I bought it as soon as it came out, but then never got around to reading it. I decided to pick up the unabridged version at the library and listen to it during my daily commute for the last few weeks of my job.

I enjoyed the early parts, when she talks about her family and her college days. It's a side of her that isn't widely seen. You get a better understanding of her background and the basis of her beliefs. She's always been very involved and interested in the world. I also thoroughly enjoyed her description of meeting and falling in love with Bill Clinton. Again, this provides a solid foundation for why she made the choices she has made regarding their relationship. There's a part in the book when she describes how the people around her were shocked by her decision to marry him because she could do so much on her own, why would she choose to be this man's wife and move to Arkansas with him? She loved him, she loves him. She said when she met him they started a conversation and it has been going on ever since.

But once she gets to the part about Bill's political career and particularly his presidential career, I was bothered by the way the story becomes a strong defense for their every action. It made me sad, because I thought of how, in a way, her life, and in this case, her life story becomes nothing more than the act of defending her husband and often making excuses for his actions. (Here's the point where I should state that I am also a huge Bill Clinton fan, but still...) This is a woman who very much had to set aside her goals and aspirations for the dreams of her husband. During these portions of the story, I didn't feel like I was learning any new information. These were the same arguments that we heard when they were in office.

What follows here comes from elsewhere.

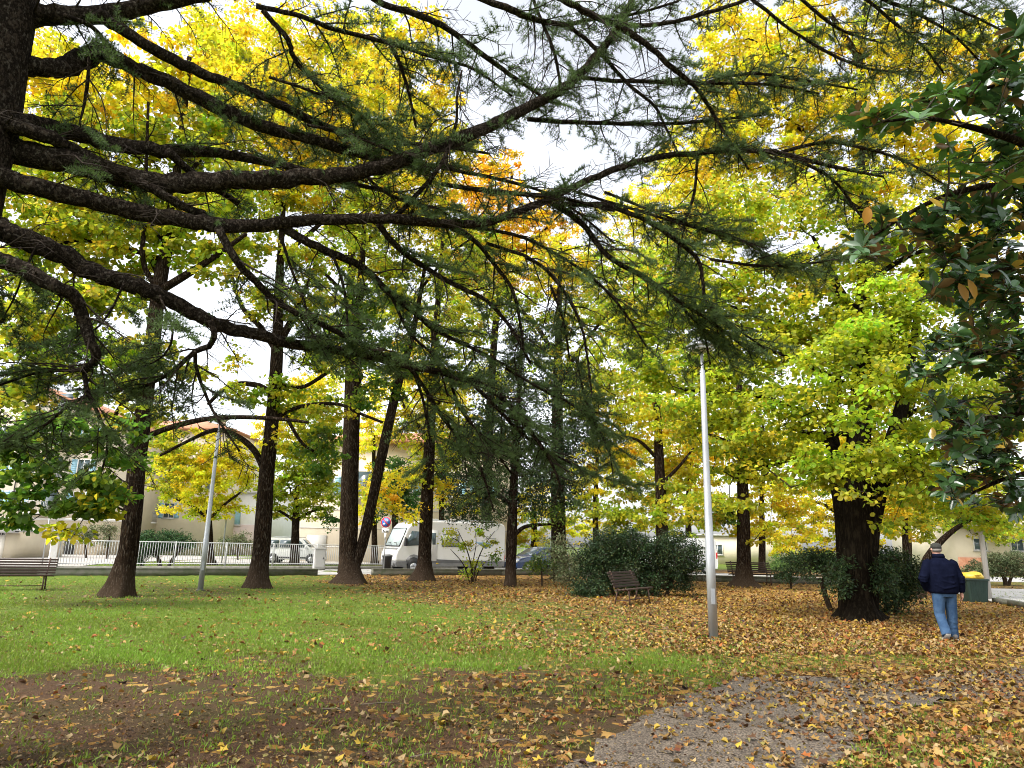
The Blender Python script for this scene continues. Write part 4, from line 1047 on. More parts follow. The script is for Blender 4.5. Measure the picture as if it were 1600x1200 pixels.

I did however like the stories about the work she did for international women's rights. I remember that time and how awesome it was that she was taking part in those trips and trying to make a difference.

Also, I began to get the impression that because she is still very, very much in the public eye, she can't provide a truly honest assessment of these events. She's still running for office. In many ways, parts of this book read as if they were excerpts from campaign literature.

It will be a long time before she's in a position to publish the honest story of what it was like to be the president's wife, especially a president such a Bill Clinton. She isn't in a position now to tell the full and accurate truth regarding her feelings and impressions. Maybe she'll be comfortable enough to share that story someday. And maybe when she does share that story, it will be accompanying her account of what it was like to be the first president of the United States.